§320. Program administration
1.
Duties.
The department shall ensure that the following duties are performed:
A.
Promoting the program to farms in the State;
[PL 1999, c. 763, §1 (NEW).]
B.
Organizing and overseeing the panel;
[PL 1999, c. 763, §1 (NEW).]
C.
Developing criteria to select participants for the program and recipients of investment support;
[PL 1999, c. 763, §1 (NEW).]
D.
Compiling a list of outside service providers;
[PL 1999, c. 763, §1 (NEW).]
E.
Administering the disbursement of investment support; and
[PL 2007, c. 660, §5 (AMD).]
F.
Executing and enforcing farmland protection agreements.
[PL 2007, c. 660, §5 (AMD).]
G.
[PL 2007, c. 660, §5 (RP).]
[PL 2007, c. 660, §5 (AMD).]
2.
Outside service providers.
The department shall develop, maintain and periodically update a list of outside service providers who may provide services pursuant to section 318 by widely circulating an application to qualifying entities. The application must request information including qualifications of the entity in any area that may be of use in developing a farm viability business plan. "Qualifying entities" means individuals, private organizations, public organizations and agencies of the State, marketing consultants, accounting firms, business support organizations, farm support organizations and other organizations that the department determines may provide valuable services pursuant to section 318. A selected farm may use an outside service provider identified on the list of service providers or another outside service provider that has been approved by the department.
[PL 1999, c. 763, §1 (NEW).]
3.
Administration by other than department.
The department may contract the administration of this program to a suitable organization selected through a competitive process developed by the department. The contracting organization is responsible for performing all duties set forth in subsection 1, except that it is solely the department's responsibility to perform the duty set forth in subsection 1, paragraph F. Whether the program is administered by the department or an organization under contract with the department, a minimum of 40% of the total annual state funding for the program must be reserved for grants awarded under section 319. Funds appropriated to the program may not lapse but must be carried forward.

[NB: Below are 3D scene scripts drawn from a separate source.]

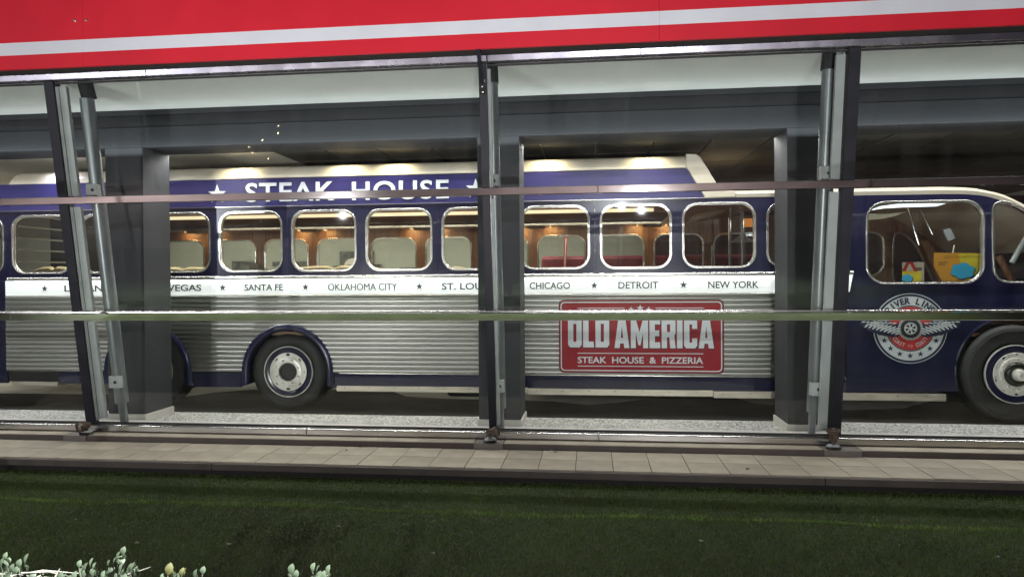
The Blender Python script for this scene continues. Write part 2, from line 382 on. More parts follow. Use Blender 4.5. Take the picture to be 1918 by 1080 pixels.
for i, (px, py, lb) in enumerate([(676, 836, 'dark leaf scrap on the tiles below the word CITY'), (649, 842, 'dark leaf scrap on the back row of tiles left of the middle mullion'), (1041, 846, 'dark curled scrap on the tile under the left edge of the red sign'),
        (1400, 877, 'dark scrap near the front edge of the tiles below NEW YORK'), (1034, 842, 'pale crumb on the back row of tiles right of the middle mullion')]):
    d = AX[2]*F_PX + AX[0]*(px-959) - AX[1]*(py-540); t = (.004-EYE)/d.z; c = Vector((d.x*t, d.y*t, .0035)); bm = bmesh.new()
    vs = [bm.verts.new(c + Vector((.022*math.cos(a+i)*(1 if k % 2 else .6), .014*math.sin(a+i), .004*(k % 2)))) for k, a in enumerate([q*PI/3 for q in range(6)])]
    ce = bm.verts.new(c+Vector((0, 0, .004))); [bm.faces.new((ce, vs[k], vs[(k+1) % 6])) for k in range(6)]
    bmesh.ops.solidify(bm, geom=bm.faces[:], thickness=.001)
    setp(link('leaf_scrap', me_bm(bm), K['soil'] if i < 4 else K['petal']), lb, 'leaf scrap', 'small scraps lying on the tiles')
# ================================================================== INTERIOR STRUCTURE
FL = -.03
bm = bmesh.new(); add_box(bm, -14, 12, 6.56, 7.24, -.12, FL+.03, .004); link('stone_sill_floor', me_bm(bm), K['marble'])['kind'] = 'structure'
box('pebble_floor', -14, 12, 7.24, 7.875, -.12, FL, K['pebble'])['kind'] = 'structure'
# black floor; its uneven far edge imitates the edge of the coach's shadow
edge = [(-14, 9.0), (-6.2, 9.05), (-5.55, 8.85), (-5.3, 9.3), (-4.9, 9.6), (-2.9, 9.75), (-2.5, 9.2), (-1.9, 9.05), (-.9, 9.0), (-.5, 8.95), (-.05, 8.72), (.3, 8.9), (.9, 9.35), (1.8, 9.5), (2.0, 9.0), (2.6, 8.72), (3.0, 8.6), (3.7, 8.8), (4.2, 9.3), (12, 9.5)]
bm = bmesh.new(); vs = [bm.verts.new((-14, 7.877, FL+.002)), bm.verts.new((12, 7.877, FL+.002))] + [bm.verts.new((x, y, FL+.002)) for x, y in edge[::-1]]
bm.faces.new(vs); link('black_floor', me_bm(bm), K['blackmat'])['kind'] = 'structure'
box('interior_floor', -14, 12, 7.88, 15, -.12, FL-.002, K['palefloor'])['kind'] = 'structure'
box('back_wall', -14, 1.2, 14.5, 14.7, -.1, 3.6, K['wall'])['kind'] = 'structure'
box('back_wall_dark', 1.2, 12, 14.48, 14.7, -.1, 3.6, K['darkwall'])['kind'] = 'structure'
box('side_wall_left', -14.2, -14, 6.5, 14.7, -.1, 3.6, K['beam_dark'])['kind'] = 'structure'
box('side_wall_right', 12, 12.2, 6.5, 14.7, -.1, 3.6, K['beam_dark'])['kind'] = 'structure'
box('front_bay_ceiling', -14, 12, 5.99, 7.30, 3.44, 3.56, K['ceiling'])['kind'] = 'structure'
# ceiling of dark panels between pale bars
ceil = box('inner_ceiling', -14, 12, 7.8, 14.5, 3.085, 3.2, K['tbar']); ceil['kind'] = 'structure'
bm = bmesh.new(); add_box(bm, -.318+.008, .318-.008, -.405+.008, .405-.008, 0, .02); pme = me_bm(bm, 'panel')
for i in range(-8, 10):
    for j in range(0, 8):
        o = link('ceiling_panel', pme, K['ceil_panel'], ceil); o.location = (1.33+.636*(i+.5), 7.75+.81*(j+.5)+.1, 3.064)
# beam and columns
beam = thing('beam', (-1, 7.3, 3.03), 'charcoal plaster beam running above the coach across all columns', 'beam')
prism('beam_face', [(7.30, 3.03), (7.80, 3.03), (7.80, 3.44), (7.32, 3.44), (7.32, 3.25), (7.30, 3.25)], -14, 12, K['column'], beam, .003)
prism('upper_fillet', [(7.285, 3.385), (7.318, 3.385), (7.318, 3.438), (7.285, 3.438)], -14, 12, K['column'], beam, .002)
prism('shadow_recess', [(7.305, 3.255), (7.317, 3.255), (7.317, 3.38), (7.305, 3.38)], -14, 12, K['beam_dark'], beam)  # darker colour imitates a dark reflection lying across the beam
for x0, x1, lb in [(-5.41, -4.96, 'charcoal square column behind the left glass mullion'), (-1.19, -.745, 'charcoal square column behind the middle glass mullion'), (1.955, 2.40, 'charcoal square column behind the right glass mullion')]:
    c = thing('column', ((x0+x1)/2, 7.3, FL), lb, 'column', 'charcoal columns behind the glass')
    box('shaft', x0, x1, 7.302, 7.80, .055, 3.029, K['column'], c, .004)
    box('skirting', x0-.015, x1+.015, 7.285, 7.815, FL, .055, K['skirting'], c, .003)

# ================================================================== COACH
YB = 8.05
bus = thing('coach', (0, YB, FL), 'navy and silver vintage restaurant coach with a lit white band of city names', 'coach')
WX = [1.017 - i*.9165 for i in range(-1, 11)]        # left edges of the saloon windows
WW, WZ0, WZ1, WR = .797, 1.645, 2.37, .165
def arch_pts(cx, cz, r, n=22, a0=180, a1=0):
    return [(cx + r*math.cos(R(a0+(a1-a0)*k/(n-1))), cz + r*math.sin(R(a0+(a1-a0)*k/(n-1)))) for k in range(n)]
# saloon window wall
holes = [rr(x, x+WW, WZ0, WZ1, WR) for x in WX if x < 1.9 and x > -8.3]
holes += [rr(1.9335, 1.9335+.72, WZ0, WZ1, .165)]
sj = [-8.6, -6.40, -3.622, -1.79-.0, 0.043, 1.88, 2.86]
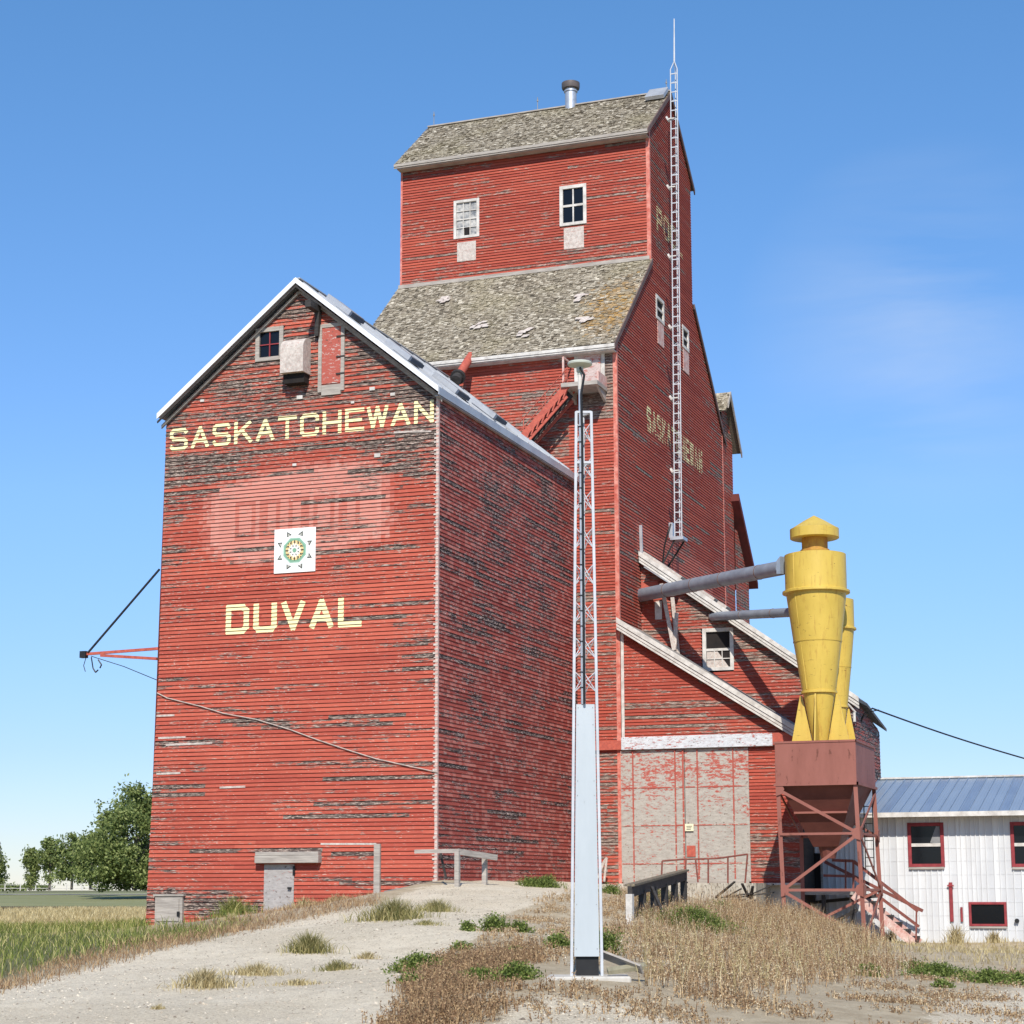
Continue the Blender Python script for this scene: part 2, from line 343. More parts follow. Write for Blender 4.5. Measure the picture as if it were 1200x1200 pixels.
# ---- letters made of strokes, cut course by course so the paint follows the boards
GL={'S':[[(1,.88),(.86,1),(.14,1),(0,.88),(0,.66),(.14,.53),(.86,.49),(1,.37),(1,.12),(.86,0),(.14,0),(0,.12)]],
'A':[[(0,0),(.5,1)],[(.5,1),(1,0)],[(.2,.32),(.8,.32)]],'K':[[(0,0),(0,1)],[(.92,1),(.1,.42)],[(.38,.62),(1,0)]],
'T':[[(0,1),(1,1)],[(.5,1),(.5,0)]],'C':[[(1,.76),(1,.88),(.86,1),(.14,1),(0,.86),(0,.14),(.14,0),(.86,0),(1,.12),(1,.26)]],
'H':[[(0,0),(0,1)],[(1,0),(1,1)],[(0,.48),(1,.48)]],'E':[[(0,0),(0,1)],[(0,1),(1,1)],[(0,.5),(.85,.5)],[(0,0),(1,0)]],
'W':[[(0,1),(.25,0)],[(.25,0),(.5,1)],[(.5,1),(.75,0)],[(.75,0),(1,1)]],'N':[[(0,0),(0,1)],[(0,1),(1,0)],[(1,0),(1,1)]],
'D':[[(0,0),(0,1),(.8,1),(1,.84),(1,.16),(.8,0),(0,0)]],'U':[[(0,1),(0,.14),(.14,0),(.86,0),(1,.14),(1,1)]],
'V':[[(0,1),(.5,0)],[(.5,0),(1,1)]],'L':[[(0,1),(0,0),(1,0)]],'P':[[(0,0),(0,1),(.85,1),(1,.86),(1,.58),(.85,.45),(0,.45)]],'O':[[(.14,1),(.86,1),(1,.86),(1,.14),(.86,0),(.14,0),(0,.14),(0,.86),(.14,1)]]}
def clipz(P,z,keep_above):
    out=[]
    for (a,b) in zip(P,P[1:]+P[:1]):
        ia=(a[1]>=z)==keep_above; ib=(b[1]>=z)==keep_above
        if ia: out.append(a)
        if ia!=ib:
            t=(z-a[1])/(b[1]-a[1]); out.append((a[0]+(b[0]-a[0])*t,z))
    return out
def lettering(mb,text,O,ud,nd,u0,u1,z0,h,pitch,lip,thick=.2,slopez=0.):
    O=Vector(O); ud=Vector(ud); nd=Vector(nd)
    n=len(text); cellw=(u1-u0)/n; gap=cellw*.16; t=h*thick; w=cellw-gap
    q=0
    for i,ch in enumerate(text):
        ww=w*(1.12 if ch=='W' else 1); cu=u0+cellw*(i+.5); lx=cu-ww/2+t/2; sx=ww-t; lz=z0+slopez*i+t/2; sz=h-t
        for pl in GL[ch]:
            for (a,b) in zip(pl[:-1],pl[1:]):
                A=Vector((lx+a[0]*sx,lz+a[1]*sz)); B=Vector((lx+b[0]*sx,lz+b[1]*sz)); d=(B-A).normalized(); e=d*t*(.5 if len(pl)==2 else .38); nn=Vector((-d.y,d.x))*t/2
                if len(pl)==2 and abs(d.x)>.05 and abs(d.y)>.05: e=d*t*.35
                Q=[tuple(A-e-nn),tuple(B+e-nn),tuple(B+e+nn),tuple(A-e+nn)]; q+=1
                zz=[p[1] for p in Q]
                zlo,zhi=lz-t/2,lz+sz+t/2
                for k in range(math.floor(min(zz)/pitch),math.ceil(max(zz)/pitch)):
                    P=clipz(clipz(Q,max(k*pitch+.004,zlo),True) or [],min((k+1)*pitch-.006,zhi),False) if max(zz)>k*pitch else []
                    if len(P)<3: continue
                    mb.poly([O+ud*p[0]+Vector((0,0,p[1]))+nd*(lip+(.002-lip)*((p[1]-k*pitch)/pitch)+.0075+.0004*(q%6)) for p in P])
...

[PL 2007, c. 660, §6 (AMD).]
4.
Funding.
[PL 2007, c. 660, §7 (RP).]
5.
Rulemaking.
The commissioner shall adopt rules to carry out the purposes of this chapter. All rules adopted pursuant to this chapter are routine technical rules pursuant to Title 5, chapter 375, subchapter II‑A.
[PL 1999, c. 763, §1 (NEW).]
6.
Reporting.
The commissioner shall submit an annual report on or before March 1st of each year to the joint standing committee of the Legislature having jurisdiction over agricultural matters. The report must include a summary of grants made under section 319 during the previous fiscal year. The report must address the effectiveness of the program. Effectiveness measures may include, but are not limited to, evaluation of the number of companies retained, expanded or created; the increase in the number of jobs created or retained; any increased business revenues and new capital raised; improved wages paid to employees; and any new capital investment and increase in profitability.
[PL 2013, c. 256, §1 (AMD).]
SECTION HISTORY
PL 1999, c. 763, §1 (NEW). PL 2007, c. 660, §§5-8 (AMD). PL 2013, c. 256, §1 (AMD).